Leaving out all pictures, please print only the lines from the one containing "Generate a Blender" through the one containing "col = scene.collection".

Scripts that build scenes
+-------+
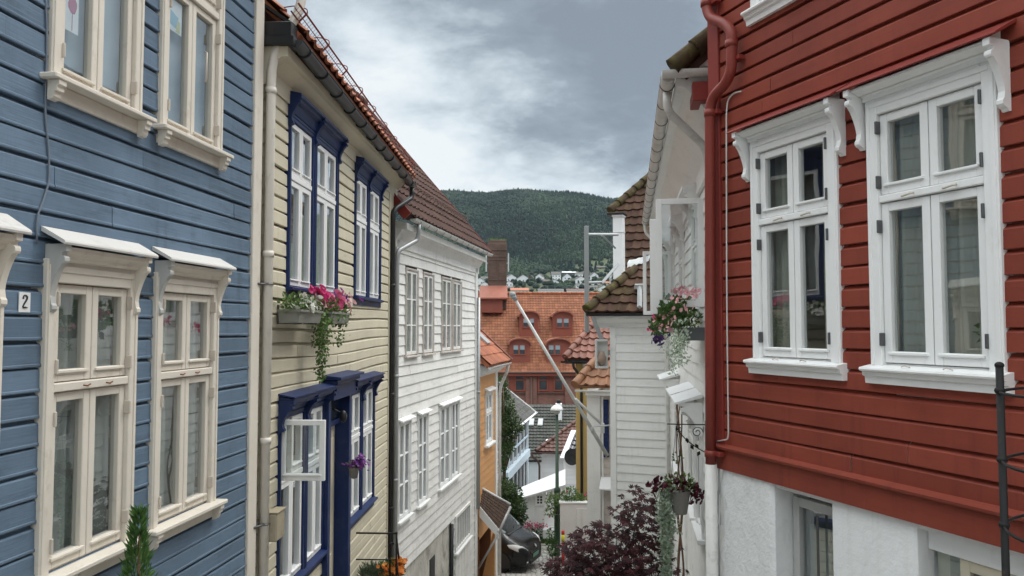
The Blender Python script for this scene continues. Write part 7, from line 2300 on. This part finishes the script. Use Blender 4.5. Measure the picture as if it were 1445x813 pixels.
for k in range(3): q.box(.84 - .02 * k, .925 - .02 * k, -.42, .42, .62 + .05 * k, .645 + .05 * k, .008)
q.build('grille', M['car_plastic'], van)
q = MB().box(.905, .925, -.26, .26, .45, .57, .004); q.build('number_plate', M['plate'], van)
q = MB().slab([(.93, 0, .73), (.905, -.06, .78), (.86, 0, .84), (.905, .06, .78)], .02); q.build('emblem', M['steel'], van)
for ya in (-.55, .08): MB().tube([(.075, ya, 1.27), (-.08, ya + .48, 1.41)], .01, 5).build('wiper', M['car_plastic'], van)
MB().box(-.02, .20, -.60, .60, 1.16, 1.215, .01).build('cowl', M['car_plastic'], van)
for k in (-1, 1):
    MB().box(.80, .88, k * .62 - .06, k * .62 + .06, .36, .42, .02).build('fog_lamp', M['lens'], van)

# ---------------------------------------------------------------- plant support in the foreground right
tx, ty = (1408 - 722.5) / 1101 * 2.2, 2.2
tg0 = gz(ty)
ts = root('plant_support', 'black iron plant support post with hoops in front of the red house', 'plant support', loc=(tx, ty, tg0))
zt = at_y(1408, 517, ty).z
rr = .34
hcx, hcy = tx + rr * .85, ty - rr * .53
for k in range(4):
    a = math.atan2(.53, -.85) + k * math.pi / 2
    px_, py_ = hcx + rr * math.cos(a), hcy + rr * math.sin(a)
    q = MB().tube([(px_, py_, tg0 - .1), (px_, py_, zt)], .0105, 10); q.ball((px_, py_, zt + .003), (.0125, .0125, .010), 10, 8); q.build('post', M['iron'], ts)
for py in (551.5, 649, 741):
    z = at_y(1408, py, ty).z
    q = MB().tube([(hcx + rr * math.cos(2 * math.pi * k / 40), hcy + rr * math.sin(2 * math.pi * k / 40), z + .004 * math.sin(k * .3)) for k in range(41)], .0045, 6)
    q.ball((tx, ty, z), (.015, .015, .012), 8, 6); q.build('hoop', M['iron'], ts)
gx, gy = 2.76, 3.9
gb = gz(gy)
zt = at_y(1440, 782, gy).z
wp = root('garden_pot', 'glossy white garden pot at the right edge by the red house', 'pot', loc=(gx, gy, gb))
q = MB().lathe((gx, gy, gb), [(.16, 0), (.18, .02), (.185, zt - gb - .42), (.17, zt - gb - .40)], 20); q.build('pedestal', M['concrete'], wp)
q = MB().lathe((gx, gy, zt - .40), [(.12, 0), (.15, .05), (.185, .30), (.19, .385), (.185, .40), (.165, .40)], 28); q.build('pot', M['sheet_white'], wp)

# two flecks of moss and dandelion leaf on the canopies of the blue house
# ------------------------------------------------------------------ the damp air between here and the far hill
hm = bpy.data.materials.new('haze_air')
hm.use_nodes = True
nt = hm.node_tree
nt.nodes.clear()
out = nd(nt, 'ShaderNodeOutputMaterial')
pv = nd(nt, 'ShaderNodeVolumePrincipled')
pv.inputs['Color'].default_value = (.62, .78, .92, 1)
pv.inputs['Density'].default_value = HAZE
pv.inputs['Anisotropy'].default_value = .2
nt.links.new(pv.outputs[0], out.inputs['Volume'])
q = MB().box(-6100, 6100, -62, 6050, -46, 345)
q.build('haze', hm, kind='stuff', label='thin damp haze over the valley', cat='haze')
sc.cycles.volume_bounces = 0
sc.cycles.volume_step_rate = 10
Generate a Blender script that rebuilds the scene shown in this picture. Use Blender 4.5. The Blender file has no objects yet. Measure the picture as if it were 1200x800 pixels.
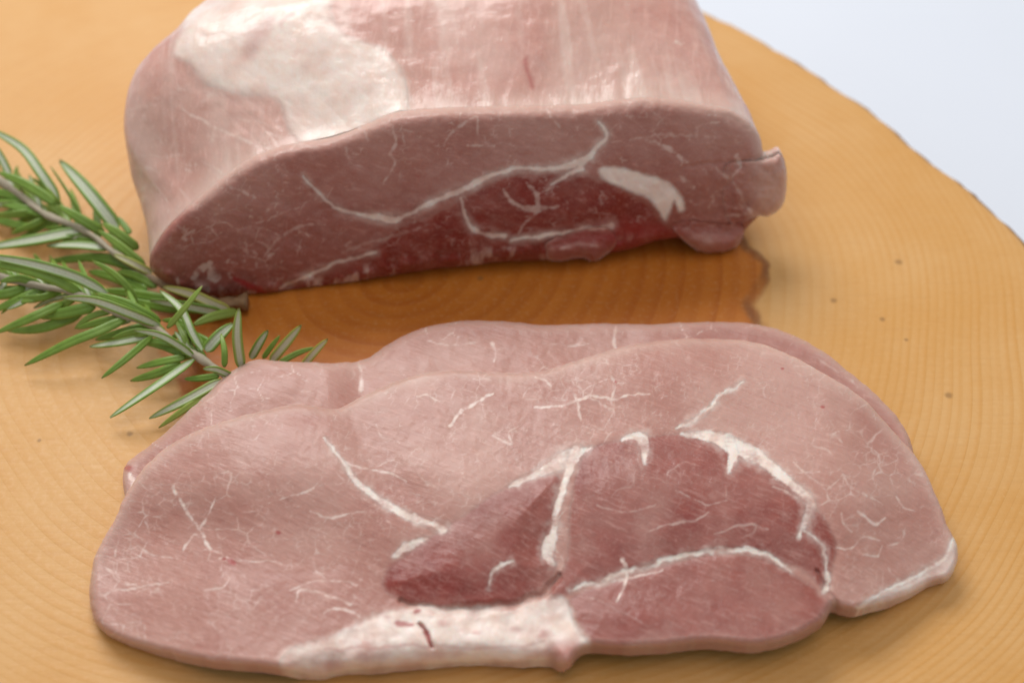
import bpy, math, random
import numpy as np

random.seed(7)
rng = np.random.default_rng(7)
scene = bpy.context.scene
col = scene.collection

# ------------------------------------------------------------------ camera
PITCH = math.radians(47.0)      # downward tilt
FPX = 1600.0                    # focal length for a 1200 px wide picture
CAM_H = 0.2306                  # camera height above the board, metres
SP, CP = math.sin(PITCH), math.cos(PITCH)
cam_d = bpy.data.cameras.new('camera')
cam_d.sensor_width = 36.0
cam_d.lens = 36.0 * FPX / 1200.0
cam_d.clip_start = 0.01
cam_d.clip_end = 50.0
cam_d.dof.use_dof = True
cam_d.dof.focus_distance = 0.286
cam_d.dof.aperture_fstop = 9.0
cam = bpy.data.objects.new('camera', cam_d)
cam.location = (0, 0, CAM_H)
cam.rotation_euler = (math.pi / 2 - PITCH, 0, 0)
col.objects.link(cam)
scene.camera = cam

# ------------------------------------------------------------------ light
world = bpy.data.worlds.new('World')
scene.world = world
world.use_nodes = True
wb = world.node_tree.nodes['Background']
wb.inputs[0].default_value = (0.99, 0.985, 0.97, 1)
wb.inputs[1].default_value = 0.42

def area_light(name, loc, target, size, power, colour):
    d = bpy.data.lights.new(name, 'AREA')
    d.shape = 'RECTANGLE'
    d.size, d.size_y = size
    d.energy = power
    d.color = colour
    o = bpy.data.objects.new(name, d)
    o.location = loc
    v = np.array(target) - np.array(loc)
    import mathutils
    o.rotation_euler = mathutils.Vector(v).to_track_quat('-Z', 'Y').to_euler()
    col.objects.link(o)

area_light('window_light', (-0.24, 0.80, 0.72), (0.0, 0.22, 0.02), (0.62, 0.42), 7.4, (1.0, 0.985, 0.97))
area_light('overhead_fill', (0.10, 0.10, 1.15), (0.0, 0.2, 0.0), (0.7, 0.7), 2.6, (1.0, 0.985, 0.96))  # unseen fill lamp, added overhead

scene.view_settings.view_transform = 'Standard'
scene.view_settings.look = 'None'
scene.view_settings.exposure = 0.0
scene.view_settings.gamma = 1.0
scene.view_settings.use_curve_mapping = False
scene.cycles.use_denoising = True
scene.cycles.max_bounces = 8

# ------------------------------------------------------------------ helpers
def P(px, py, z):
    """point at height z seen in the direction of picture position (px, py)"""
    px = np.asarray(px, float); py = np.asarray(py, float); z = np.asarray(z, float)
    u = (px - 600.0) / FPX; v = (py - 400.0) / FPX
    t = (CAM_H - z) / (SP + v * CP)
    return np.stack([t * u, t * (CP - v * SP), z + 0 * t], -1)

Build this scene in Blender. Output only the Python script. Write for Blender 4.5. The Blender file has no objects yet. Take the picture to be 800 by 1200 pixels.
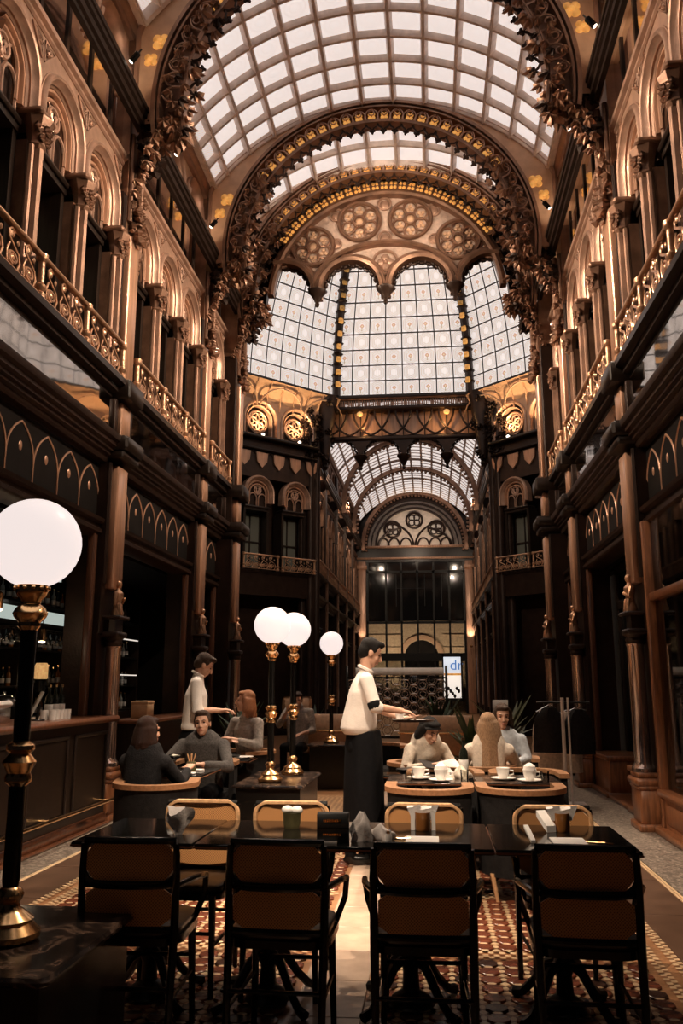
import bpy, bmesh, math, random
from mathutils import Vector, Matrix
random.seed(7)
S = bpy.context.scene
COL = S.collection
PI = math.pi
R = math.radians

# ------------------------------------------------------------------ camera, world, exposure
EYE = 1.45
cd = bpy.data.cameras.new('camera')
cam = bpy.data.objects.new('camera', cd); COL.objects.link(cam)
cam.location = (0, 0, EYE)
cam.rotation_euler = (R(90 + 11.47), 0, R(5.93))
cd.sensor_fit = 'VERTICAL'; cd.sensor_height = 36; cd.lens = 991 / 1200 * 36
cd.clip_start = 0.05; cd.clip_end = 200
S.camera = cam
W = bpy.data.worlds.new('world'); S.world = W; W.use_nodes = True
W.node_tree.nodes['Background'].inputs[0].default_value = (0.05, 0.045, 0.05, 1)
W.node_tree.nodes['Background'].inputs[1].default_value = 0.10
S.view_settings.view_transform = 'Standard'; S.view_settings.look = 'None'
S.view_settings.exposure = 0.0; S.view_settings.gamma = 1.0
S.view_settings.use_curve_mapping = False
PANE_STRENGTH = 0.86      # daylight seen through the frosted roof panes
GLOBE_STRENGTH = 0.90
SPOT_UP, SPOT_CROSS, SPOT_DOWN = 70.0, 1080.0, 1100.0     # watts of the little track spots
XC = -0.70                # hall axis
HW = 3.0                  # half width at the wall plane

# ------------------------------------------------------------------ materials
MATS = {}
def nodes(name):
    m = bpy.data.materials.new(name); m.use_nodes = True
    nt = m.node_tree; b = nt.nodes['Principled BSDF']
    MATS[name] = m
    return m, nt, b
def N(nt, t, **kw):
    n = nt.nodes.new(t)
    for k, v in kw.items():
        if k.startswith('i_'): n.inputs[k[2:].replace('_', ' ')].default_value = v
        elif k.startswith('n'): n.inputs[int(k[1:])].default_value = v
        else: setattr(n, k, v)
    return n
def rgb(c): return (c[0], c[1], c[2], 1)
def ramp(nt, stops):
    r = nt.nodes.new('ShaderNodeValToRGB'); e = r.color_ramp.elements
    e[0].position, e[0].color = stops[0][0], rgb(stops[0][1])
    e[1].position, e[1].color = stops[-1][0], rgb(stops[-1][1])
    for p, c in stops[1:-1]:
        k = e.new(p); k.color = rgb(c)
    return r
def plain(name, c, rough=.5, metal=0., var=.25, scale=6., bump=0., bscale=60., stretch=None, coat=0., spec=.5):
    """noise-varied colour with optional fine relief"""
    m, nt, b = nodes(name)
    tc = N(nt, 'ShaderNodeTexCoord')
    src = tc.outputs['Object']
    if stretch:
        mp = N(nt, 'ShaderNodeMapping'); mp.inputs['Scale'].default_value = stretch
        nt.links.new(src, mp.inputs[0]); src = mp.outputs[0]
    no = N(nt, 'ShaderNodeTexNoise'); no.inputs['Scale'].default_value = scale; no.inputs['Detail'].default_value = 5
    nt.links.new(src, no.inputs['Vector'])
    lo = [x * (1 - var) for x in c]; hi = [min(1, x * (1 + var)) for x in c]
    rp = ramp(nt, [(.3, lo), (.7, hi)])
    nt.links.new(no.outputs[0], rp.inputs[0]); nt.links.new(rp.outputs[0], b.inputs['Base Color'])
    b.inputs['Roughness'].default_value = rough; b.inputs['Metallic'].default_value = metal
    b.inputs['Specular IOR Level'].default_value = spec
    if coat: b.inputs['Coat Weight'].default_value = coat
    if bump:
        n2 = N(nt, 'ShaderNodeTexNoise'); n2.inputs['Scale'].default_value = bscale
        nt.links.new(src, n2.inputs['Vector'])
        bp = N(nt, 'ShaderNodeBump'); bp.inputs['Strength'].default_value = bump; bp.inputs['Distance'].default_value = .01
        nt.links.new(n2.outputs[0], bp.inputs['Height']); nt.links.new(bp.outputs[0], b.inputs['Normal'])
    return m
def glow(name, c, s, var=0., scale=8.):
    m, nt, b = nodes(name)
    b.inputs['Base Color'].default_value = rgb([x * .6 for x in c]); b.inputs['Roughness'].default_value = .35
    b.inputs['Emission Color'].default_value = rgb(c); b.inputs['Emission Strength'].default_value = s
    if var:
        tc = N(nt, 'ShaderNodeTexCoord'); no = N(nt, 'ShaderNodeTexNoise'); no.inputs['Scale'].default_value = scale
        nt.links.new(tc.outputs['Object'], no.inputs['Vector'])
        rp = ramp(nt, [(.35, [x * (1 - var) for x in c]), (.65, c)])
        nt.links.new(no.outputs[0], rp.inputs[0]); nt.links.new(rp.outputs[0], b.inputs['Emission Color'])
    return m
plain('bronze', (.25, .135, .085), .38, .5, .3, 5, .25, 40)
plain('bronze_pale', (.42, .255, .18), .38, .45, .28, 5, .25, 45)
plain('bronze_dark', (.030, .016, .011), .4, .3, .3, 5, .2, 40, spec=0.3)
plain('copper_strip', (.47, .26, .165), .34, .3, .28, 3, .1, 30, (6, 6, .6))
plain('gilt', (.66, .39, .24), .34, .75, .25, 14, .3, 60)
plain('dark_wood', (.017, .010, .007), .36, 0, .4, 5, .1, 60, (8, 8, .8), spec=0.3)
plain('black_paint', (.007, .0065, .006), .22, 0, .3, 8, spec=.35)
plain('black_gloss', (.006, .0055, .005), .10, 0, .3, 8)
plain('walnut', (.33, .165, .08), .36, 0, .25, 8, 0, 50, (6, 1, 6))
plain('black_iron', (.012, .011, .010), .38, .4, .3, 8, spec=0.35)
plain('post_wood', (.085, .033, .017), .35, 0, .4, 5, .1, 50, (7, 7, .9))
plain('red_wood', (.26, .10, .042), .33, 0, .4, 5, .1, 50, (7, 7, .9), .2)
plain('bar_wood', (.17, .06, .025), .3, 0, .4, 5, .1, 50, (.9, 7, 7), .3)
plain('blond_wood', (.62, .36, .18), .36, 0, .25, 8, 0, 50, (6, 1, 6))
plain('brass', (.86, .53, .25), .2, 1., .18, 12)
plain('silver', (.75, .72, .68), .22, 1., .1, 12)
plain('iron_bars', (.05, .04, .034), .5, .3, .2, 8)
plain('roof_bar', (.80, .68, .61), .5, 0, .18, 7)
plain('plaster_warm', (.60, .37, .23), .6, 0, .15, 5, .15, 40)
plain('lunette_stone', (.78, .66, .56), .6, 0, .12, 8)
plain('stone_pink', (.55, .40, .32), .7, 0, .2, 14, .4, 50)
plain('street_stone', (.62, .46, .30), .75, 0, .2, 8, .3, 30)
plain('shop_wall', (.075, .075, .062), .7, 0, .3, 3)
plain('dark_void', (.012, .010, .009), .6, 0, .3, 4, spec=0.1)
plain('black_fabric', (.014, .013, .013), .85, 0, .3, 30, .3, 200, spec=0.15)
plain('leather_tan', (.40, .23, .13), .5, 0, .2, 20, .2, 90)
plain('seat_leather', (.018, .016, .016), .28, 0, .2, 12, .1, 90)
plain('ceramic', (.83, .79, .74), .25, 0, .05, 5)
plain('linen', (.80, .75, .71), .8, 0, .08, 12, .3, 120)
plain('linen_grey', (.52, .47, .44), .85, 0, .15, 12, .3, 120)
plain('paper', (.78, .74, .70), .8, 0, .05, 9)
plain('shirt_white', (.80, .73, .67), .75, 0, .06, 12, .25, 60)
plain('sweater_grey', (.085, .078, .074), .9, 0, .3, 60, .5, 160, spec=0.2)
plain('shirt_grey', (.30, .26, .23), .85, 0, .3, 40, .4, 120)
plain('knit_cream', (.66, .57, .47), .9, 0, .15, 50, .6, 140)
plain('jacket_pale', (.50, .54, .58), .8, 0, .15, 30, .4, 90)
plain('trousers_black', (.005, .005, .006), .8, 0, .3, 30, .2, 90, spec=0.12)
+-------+
* Correct response *
Generate a Blender script that rebuilds the scene shown in this picture. Use Blender 4.5. The Blender file has no objects yet. Measure the picture as if it were 1200x800 pixels.
import bpy, math, random
import numpy as np

random.seed(7)
rng = np.random.default_rng(7)
scene = bpy.context.scene
col = scene.collection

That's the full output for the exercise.